Combining storytelling, music and performance, Fable is about our childhood dreams and what, here and now, we are left with.
A two-hander, one of the characters, is based on Blair, the other, J, is entirely fictitious. J is a woman from Birmingham who has always wanted to be an astronaut but because of a defect in the wall of her heart she can’t fulfil her dream.
So she becomes a physics teacher and imparts her enthusiasm for the solar system and space to her students.
However, one day she decides to take control of her life and answers an ad on a dating site. She finds herself on the end of the pier with Blair, a man who makes log cabins.
Although very different characters, their meeting and subsequent discussion changes both of them profoundly.
“It’s storytelling at its most beautiful and with a wonderful score,” says Alex.
“It is about the push and pull between the necessity of the modern world and how we find our own place in it, what we are in control of and how we manage to take stock of where we are and what we do about changing things.
“It’s also about how obsessed we are about how busy we are all the time and how we try and out-do each other by saying how busy we are.
“There was a wonderful moment in the pub when Blair said to me ‘I wish everyone would put that internet down’. It’s brilliant. And that’s the thing - we should all put our phones down and sit and look at the sea for a bit or talk to people a bit more.
“Both the characters in the play help the other to shake off the shackles."
Since the show was first made the company has been back to Ardfern to show the locals - including Blair - the play.
“I was really worried about him seeing it but it was great,” says Alex. “What was amazing was that in the play the Blair character tells J how he went to Canada, saw bears and swam in the sea to impress the girls.
"When we went back to Ardfern and met Blair again, he told us that’s exactly what he had done on a recent trip to Canada which was really weird!
“I think we owe him quite a lot.
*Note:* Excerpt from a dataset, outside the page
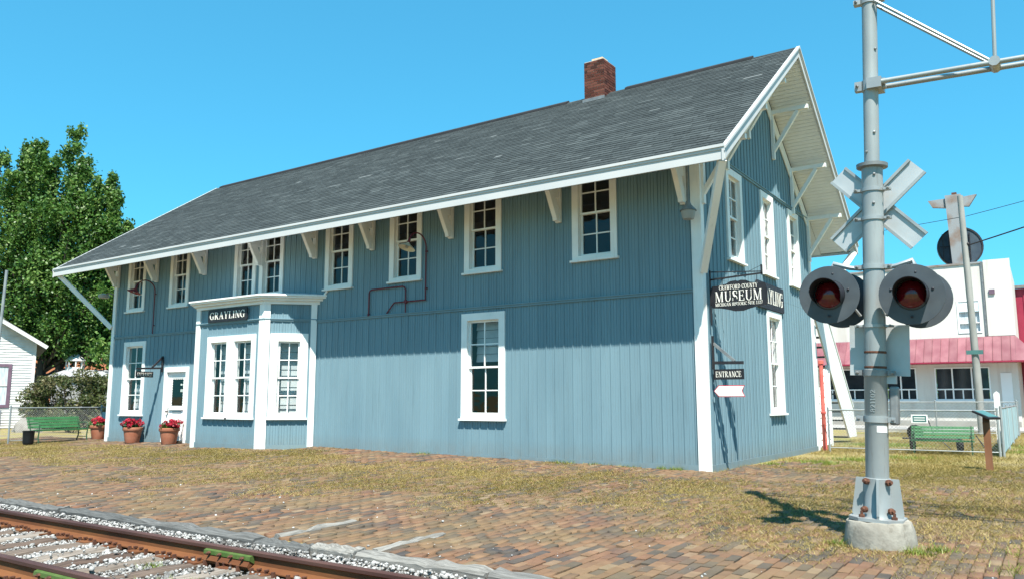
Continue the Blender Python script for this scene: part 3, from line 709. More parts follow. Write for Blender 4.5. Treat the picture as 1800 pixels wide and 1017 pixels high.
def density(x, y):
    n1 = smooth_noise(x + 40, y + 40, 1.1, 3); n2 = smooth_noise(x + 40, y + 40, .35, 4); n3 = smooth_noise(x + 40, y + 40, 2.6, 5)
    nn = .42 * n1 + .28 * n2 + .30 * n3
    # worn strip by the track and by the wall stays bare; the middle is overgrown
    band = np.interp(y, [-8.1, -6.6, -5.4, -4.3, -2.6, -1.5, -0.8, 0], [-.6, -.35, -.10, .12, .18, .08, -.22, -.28])
    left = np.interp(x, [-25, -14, -8, 0, 2.5], [-.06, -.03, .04, .05, .0])
    right = np.where((x > 1.5), np.interp(x, [1.5, 3], [0, 1]) * np.interp(y, [-6.8, -5.8, -4.6, 3, 9], [-.16, .14, .26, .28, .28]) - np.interp(x, [1.5, 3], [0, 1]) * band, 0)
    return np.clip((nn - .5) * 2.3 + (band + left + right) * 2.2 + .36, 0, 1)
N = 1250000
gx_ = rng.uniform(-24, 7.5, N); gy_ = rng.uniform(-7.6, 4.0, N)
kp = rng.random(N) < density(gx_, gy_) * np.clip(1.0, 0, 1)
gx_, gy_ = gx_[kp], gy_[kp]
ok = ~((gx_ > -15.1) & (gx_ < -10.3) & (gy_ > -1.0)) & ((gy_ < -.03) | (gx_ > .08))
gx_, gy_ = gx_[ok], gy_[ok]
d_ = np.hypot(gx_ - 5.4, gy_ + 14)
hh = rng.uniform(.010, .034, len(gx_)) * np.where(rng.random(len(gx_)) < .05, rng.uniform(1.6, 3.0, len(gx_)), 1); ww = rng.uniform(.0022, .005, len(gx_)) * np.interp(d_, [8, 25], [1, 1.8])
Vb, Fb = blades(gx_, gy_, gz(gx_, gy_) - .004, hh, ww, 1.3)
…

In fact we feel quite connected to the village – it’s a lovely community.
“This is the third incarnation of the show we made originally and it’s really nice to go back to it and make it again,” he adds.
“We are still enjoying discovering stuff about it.
“It is the most traditional show we have ever made so it will suit Greenwich and we are really excited to be performing it there, not least because it's a theatre that has helped us so much with it.
"But it also fits the Vaults too because it’s very site specific. The Vaults is quite a stark but beautiful space and is the kind of stage we are used to rather than a traditional theatre setting.
"It's really exciting to be here.
"Ultimately it’s a very simple but magical story that leads the audience on a journey that the characters go on," he adds.
“It’s nice to make a piece of work about who and how we are. And what’s great is that the story is still starting interesting conversations amongst the audiences who see it.
“We are so excited to see where it leads us next.”